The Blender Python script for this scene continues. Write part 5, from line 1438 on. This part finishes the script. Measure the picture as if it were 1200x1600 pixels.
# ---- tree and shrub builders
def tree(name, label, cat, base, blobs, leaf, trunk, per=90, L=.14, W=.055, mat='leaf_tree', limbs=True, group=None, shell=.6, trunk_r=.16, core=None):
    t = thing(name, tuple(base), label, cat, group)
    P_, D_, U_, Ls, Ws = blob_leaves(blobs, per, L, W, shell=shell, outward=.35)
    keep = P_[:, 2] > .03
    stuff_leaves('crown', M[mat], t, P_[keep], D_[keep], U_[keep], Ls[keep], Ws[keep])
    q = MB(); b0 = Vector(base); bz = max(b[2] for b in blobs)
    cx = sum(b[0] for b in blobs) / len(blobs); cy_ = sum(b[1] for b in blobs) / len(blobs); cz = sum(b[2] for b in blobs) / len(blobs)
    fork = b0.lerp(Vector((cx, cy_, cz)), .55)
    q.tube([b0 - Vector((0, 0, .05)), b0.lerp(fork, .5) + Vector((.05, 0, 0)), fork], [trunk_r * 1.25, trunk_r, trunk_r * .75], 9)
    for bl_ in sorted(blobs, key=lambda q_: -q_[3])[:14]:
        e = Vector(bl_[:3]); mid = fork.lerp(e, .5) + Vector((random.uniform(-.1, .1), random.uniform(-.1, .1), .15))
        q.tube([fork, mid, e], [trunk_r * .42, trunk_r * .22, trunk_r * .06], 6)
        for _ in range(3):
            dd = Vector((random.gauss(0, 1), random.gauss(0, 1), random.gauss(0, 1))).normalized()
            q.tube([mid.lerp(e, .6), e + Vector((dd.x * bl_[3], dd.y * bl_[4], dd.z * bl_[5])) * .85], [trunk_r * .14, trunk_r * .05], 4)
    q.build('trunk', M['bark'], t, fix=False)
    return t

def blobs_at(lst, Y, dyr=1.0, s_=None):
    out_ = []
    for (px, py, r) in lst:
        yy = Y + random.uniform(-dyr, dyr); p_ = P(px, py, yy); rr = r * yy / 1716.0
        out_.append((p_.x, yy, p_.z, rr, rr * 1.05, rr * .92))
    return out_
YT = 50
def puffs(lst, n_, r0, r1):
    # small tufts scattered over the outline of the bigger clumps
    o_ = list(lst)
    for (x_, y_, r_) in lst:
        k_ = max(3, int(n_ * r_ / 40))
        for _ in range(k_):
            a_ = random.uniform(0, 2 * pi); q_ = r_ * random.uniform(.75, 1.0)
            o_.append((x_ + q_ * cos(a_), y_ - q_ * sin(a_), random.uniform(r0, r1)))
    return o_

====

[Problem statement] Extract all the material, leaving every line as it is.

[Answer to the exercise]
The Blender Python script for this scene continues. Write part 5, from line 1438 on. This part finishes the script. Measure the picture as if it were 1200x1600 pixels.
# ---- tree and shrub builders
def tree(name, label, cat, base, blobs, leaf, trunk, per=90, L=.14, W=.055, mat='leaf_tree', limbs=True, group=None, shell=.6, trunk_r=.16, core=None):
    t = thing(name, tuple(base), label, cat, group)
    P_, D_, U_, Ls, Ws = blob_leaves(blobs, per, L, W, shell=shell, outward=.35)
    keep = P_[:, 2] > .03
    stuff_leaves('crown', M[mat], t, P_[keep], D_[keep], U_[keep], Ls[keep], Ws[keep])
    q = MB(); b0 = Vector(base); bz = max(b[2] for b in blobs)
    cx = sum(b[0] for b in blobs) / len(blobs); cy_ = sum(b[1] for b in blobs) / len(blobs); cz = sum(b[2] for b in blobs) / len(blobs)
    fork = b0.lerp(Vector((cx, cy_, cz)), .55)
    q.tube([b0 - Vector((0, 0, .05)), b0.lerp(fork, .5) + Vector((.05, 0, 0)), fork], [trunk_r * 1.25, trunk_r, trunk_r * .75], 9)
    for bl_ in sorted(blobs, key=lambda q_: -q_[3])[:14]:
        e = Vector(bl_[:3]); mid = fork.lerp(e, .5) + Vector((random.uniform(-.1, .1), random.uniform(-.1, .1), .15))
        q.tube([fork, mid, e], [trunk_r * .42, trunk_r * .22, trunk_r * .06], 6)
        for _ in range(3):
            dd = Vector((random.gauss(0, 1), random.gauss(0, 1), random.gauss(0, 1))).normalized()
            q.tube([mid.lerp(e, .6), e + Vector((dd.x * bl_[3], dd.y * bl_[4], dd.z * bl_[5])) * .85], [trunk_r * .14, trunk_r * .05], 4)
    q.build('trunk', M['bark'], t, fix=False)
    return t

def blobs_at(lst, Y, dyr=1.0, s_=None):
    out_ = []
    for (px, py, r) in lst:
        yy = Y + random.uniform(-dyr, dyr); p_ = P(px, py, yy); rr = r * yy / 1716.0
        out_.append((p_.x, yy, p_.z, rr, rr * 1.05, rr * .92))
    return out_
YT = 50
def puffs(lst, n_, r0, r1):
    # small tufts scattered over the outline of the bigger clumps
    o_ = list(lst)
    for (x_, y_, r_) in lst:
        k_ = max(3, int(n_ * r_ / 40))
        for _ in range(k_):
            a_ = random.uniform(0, 2 * pi); q_ = r_ * random.uniform(.75, 1.0)
            o_.append((x_ + q_ * cos(a_), y_ - q_ * sin(a_), random.uniform(r0, r1)))
    return o_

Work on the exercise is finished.